— Begin —

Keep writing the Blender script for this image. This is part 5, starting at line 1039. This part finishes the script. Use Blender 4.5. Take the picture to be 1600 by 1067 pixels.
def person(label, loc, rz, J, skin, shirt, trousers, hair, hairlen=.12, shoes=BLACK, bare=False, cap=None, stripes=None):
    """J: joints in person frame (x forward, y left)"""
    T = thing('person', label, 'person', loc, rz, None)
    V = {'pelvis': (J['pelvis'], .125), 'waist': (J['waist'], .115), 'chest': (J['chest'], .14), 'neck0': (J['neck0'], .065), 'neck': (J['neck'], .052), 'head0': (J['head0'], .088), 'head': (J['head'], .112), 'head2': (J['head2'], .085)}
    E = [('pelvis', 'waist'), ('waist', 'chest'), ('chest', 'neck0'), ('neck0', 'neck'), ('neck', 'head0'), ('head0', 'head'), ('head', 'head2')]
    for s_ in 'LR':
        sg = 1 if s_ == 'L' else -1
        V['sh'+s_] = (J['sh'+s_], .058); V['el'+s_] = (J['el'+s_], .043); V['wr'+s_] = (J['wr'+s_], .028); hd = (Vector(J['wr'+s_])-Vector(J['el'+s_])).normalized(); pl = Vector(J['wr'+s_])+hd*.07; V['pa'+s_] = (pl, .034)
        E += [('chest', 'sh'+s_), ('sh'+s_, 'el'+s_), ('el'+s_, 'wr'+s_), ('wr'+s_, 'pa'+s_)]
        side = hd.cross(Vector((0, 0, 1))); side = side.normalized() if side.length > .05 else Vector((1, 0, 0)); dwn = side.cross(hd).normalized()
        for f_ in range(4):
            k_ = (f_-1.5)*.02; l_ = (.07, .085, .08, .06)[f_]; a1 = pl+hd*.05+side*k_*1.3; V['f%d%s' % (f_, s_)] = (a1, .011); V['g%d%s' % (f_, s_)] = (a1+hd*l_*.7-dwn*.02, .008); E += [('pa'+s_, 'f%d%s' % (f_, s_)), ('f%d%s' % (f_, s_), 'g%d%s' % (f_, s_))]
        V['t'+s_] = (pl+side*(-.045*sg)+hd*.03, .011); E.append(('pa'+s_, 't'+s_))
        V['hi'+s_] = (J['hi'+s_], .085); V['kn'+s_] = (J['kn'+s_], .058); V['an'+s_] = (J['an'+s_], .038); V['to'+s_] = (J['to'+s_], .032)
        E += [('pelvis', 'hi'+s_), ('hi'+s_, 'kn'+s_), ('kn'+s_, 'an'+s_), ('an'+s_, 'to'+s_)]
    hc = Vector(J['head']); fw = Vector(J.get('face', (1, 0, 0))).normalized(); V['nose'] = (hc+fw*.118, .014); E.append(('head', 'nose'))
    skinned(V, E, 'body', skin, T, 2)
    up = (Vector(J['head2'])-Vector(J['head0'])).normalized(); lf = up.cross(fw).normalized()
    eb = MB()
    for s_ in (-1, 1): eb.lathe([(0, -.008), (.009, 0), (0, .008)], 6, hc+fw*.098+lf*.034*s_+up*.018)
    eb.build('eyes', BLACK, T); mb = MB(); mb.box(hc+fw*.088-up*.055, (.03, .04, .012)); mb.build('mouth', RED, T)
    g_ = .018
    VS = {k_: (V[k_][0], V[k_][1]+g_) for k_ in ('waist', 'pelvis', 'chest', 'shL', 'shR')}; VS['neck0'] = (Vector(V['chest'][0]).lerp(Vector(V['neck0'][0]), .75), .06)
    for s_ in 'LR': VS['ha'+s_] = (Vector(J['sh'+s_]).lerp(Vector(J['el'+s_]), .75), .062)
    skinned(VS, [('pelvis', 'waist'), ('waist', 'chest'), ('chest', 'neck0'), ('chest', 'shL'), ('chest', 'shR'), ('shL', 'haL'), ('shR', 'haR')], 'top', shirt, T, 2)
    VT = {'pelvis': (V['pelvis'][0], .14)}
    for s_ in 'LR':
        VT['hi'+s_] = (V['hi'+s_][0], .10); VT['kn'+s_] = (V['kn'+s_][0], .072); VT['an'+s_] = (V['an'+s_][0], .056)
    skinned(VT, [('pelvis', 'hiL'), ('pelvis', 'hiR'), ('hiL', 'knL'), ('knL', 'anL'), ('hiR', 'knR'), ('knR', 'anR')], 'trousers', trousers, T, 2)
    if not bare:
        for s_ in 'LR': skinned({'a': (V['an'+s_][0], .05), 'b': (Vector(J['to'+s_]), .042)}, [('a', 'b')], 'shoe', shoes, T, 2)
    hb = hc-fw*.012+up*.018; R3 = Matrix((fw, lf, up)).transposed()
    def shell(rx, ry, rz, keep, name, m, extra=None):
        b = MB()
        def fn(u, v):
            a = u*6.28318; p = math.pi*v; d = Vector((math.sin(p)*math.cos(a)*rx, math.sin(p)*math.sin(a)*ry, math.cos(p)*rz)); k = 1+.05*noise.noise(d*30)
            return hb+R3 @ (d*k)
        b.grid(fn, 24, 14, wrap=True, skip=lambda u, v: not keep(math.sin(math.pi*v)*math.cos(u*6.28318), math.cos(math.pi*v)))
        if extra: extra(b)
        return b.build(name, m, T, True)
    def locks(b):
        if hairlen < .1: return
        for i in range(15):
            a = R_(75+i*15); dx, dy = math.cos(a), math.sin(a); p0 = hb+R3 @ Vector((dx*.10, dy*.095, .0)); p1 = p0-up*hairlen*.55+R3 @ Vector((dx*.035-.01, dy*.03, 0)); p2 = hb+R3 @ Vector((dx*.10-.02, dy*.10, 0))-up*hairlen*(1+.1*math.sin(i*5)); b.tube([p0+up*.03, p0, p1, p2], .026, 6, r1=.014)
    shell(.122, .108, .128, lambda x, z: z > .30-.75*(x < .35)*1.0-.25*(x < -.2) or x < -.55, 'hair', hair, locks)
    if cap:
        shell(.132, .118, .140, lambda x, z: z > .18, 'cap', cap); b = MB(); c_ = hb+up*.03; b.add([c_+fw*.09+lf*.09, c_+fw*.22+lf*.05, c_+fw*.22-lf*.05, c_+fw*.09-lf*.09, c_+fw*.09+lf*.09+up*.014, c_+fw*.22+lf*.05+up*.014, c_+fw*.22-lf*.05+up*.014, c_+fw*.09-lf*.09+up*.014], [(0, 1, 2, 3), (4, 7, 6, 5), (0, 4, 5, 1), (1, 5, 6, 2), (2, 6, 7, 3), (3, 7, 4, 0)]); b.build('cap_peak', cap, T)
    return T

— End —

INSTRUCTION: Write out the material from the first line to the last, exactly.

TASK OUTPUT:
Keep writing the Blender script for this image. This is part 5, starting at line 1039. This part finishes the script. Use Blender 4.5. Take the picture to be 1600 by 1067 pixels.
def person(label, loc, rz, J, skin, shirt, trousers, hair, hairlen=.12, shoes=BLACK, bare=False, cap=None, stripes=None):
    """J: joints in person frame (x forward, y left)"""
    T = thing('person', label, 'person', loc, rz, None)
    V = {'pelvis': (J['pelvis'], .125), 'waist': (J['waist'], .115), 'chest': (J['chest'], .14), 'neck0': (J['neck0'], .065), 'neck': (J['neck'], .052), 'head0': (J['head0'], .088), 'head': (J['head'], .112), 'head2': (J['head2'], .085)}
    E = [('pelvis', 'waist'), ('waist', 'chest'), ('chest', 'neck0'), ('neck0', 'neck'), ('neck', 'head0'), ('head0', 'head'), ('head', 'head2')]
    for s_ in 'LR':
        sg = 1 if s_ == 'L' else -1
        V['sh'+s_] = (J['sh'+s_], .058); V['el'+s_] = (J['el'+s_], .043); V['wr'+s_] = (J['wr'+s_], .028); hd = (Vector(J['wr'+s_])-Vector(J['el'+s_])).normalized(); pl = Vector(J['wr'+s_])+hd*.07; V['pa'+s_] = (pl, .034)
        E += [('chest', 'sh'+s_), ('sh'+s_, 'el'+s_), ('el'+s_, 'wr'+s_), ('wr'+s_, 'pa'+s_)]
        side = hd.cross(Vector((0, 0, 1))); side = side.normalized() if side.length > .05 else Vector((1, 0, 0)); dwn = side.cross(hd).normalized()
        for f_ in range(4):
            k_ = (f_-1.5)*.02; l_ = (.07, .085, .08, .06)[f_]; a1 = pl+hd*.05+side*k_*1.3; V['f%d%s' % (f_, s_)] = (a1, .011); V['g%d%s' % (f_, s_)] = (a1+hd*l_*.7-dwn*.02, .008); E += [('pa'+s_, 'f%d%s' % (f_, s_)), ('f%d%s' % (f_, s_), 'g%d%s' % (f_, s_))]
        V['t'+s_] = (pl+side*(-.045*sg)+hd*.03, .011); E.append(('pa'+s_, 't'+s_))
        V['hi'+s_] = (J['hi'+s_], .085); V['kn'+s_] = (J['kn'+s_], .058); V['an'+s_] = (J['an'+s_], .038); V['to'+s_] = (J['to'+s_], .032)
        E += [('pelvis', 'hi'+s_), ('hi'+s_, 'kn'+s_), ('kn'+s_, 'an'+s_), ('an'+s_, 'to'+s_)]
    hc = Vector(J['head']); fw = Vector(J.get('face', (1, 0, 0))).normalized(); V['nose'] = (hc+fw*.118, .014); E.append(('head', 'nose'))
    skinned(V, E, 'body', skin, T, 2)
    up = (Vector(J['head2'])-Vector(J['head0'])).normalized(); lf = up.cross(fw).normalized()
    eb = MB()
    for s_ in (-1, 1): eb.lathe([(0, -.008), (.009, 0), (0, .008)], 6, hc+fw*.098+lf*.034*s_+up*.018)
    eb.build('eyes', BLACK, T); mb = MB(); mb.box(hc+fw*.088-up*.055, (.03, .04, .012)); mb.build('mouth', RED, T)
    g_ = .018
    VS = {k_: (V[k_][0], V[k_][1]+g_) for k_ in ('waist', 'pelvis', 'chest', 'shL', 'shR')}; VS['neck0'] = (Vector(V['chest'][0]).lerp(Vector(V['neck0'][0]), .75), .06)
    for s_ in 'LR': VS['ha'+s_] = (Vector(J['sh'+s_]).lerp(Vector(J['el'+s_]), .75), .062)
    skinned(VS, [('pelvis', 'waist'), ('waist', 'chest'), ('chest', 'neck0'), ('chest', 'shL'), ('chest', 'shR'), ('shL', 'haL'), ('shR', 'haR')], 'top', shirt, T, 2)
    VT = {'pelvis': (V['pelvis'][0], .14)}
    for s_ in 'LR':
        VT['hi'+s_] = (V['hi'+s_][0], .10); VT['kn'+s_] = (V['kn'+s_][0], .072); VT['an'+s_] = (V['an'+s_][0], .056)
    skinned(VT, [('pelvis', 'hiL'), ('pelvis', 'hiR'), ('hiL', 'knL'), ('knL', 'anL'), ('hiR', 'knR'), ('knR', 'anR')], 'trousers', trousers, T, 2)
    if not bare:
        for s_ in 'LR': skinned({'a': (V['an'+s_][0], .05), 'b': (Vector(J['to'+s_]), .042)}, [('a', 'b')], 'shoe', shoes, T, 2)
    hb = hc-fw*.012+up*.018; R3 = Matrix((fw, lf, up)).transposed()
    def shell(rx, ry, rz, keep, name, m, extra=None):
        b = MB()
        def fn(u, v):
            a = u*6.28318; p = math.pi*v; d = Vector((math.sin(p)*math.cos(a)*rx, math.sin(p)*math.sin(a)*ry, math.cos(p)*rz)); k = 1+.05*noise.noise(d*30)
            return hb+R3 @ (d*k)
        b.grid(fn, 24, 14, wrap=True, skip=lambda u, v: not keep(math.sin(math.pi*v)*math.cos(u*6.28318), math.cos(math.pi*v)))
        if extra: extra(b)
        return b.build(name, m, T, True)
    def locks(b):
        if hairlen < .1: return
        for i in range(15):
            a = R_(75+i*15); dx, dy = math.cos(a), math.sin(a); p0 = hb+R3 @ Vector((dx*.10, dy*.095, .0)); p1 = p0-up*hairlen*.55+R3 @ Vector((dx*.035-.01, dy*.03, 0)); p2 = hb+R3 @ Vector((dx*.10-.02, dy*.10, 0))-up*hairlen*(1+.1*math.sin(i*5)); b.tube([p0+up*.03, p0, p1, p2], .026, 6, r1=.014)
    shell(.122, .108, .128, lambda x, z: z > .30-.75*(x < .35)*1.0-.25*(x < -.2) or x < -.55, 'hair', hair, locks)
    if cap:
        shell(.132, .118, .140, lambda x, z: z > .18, 'cap', cap); b = MB(); c_ = hb+up*.03; b.add([c_+fw*.09+lf*.09, c_+fw*.22+lf*.05, c_+fw*.22-lf*.05, c_+fw*.09-lf*.09, c_+fw*.09+lf*.09+up*.014, c_+fw*.22+lf*.05+up*.014, c_+fw*.22-lf*.05+up*.014, c_+fw*.09-lf*.09+up*.014], [(0, 1, 2, 3), (4, 7, 6, 5), (0, 4, 5, 1), (1, 5, 6, 2), (2, 6, 7, 3), (3, 7, 4, 0)]); b.build('cap_peak', cap, T)
    return T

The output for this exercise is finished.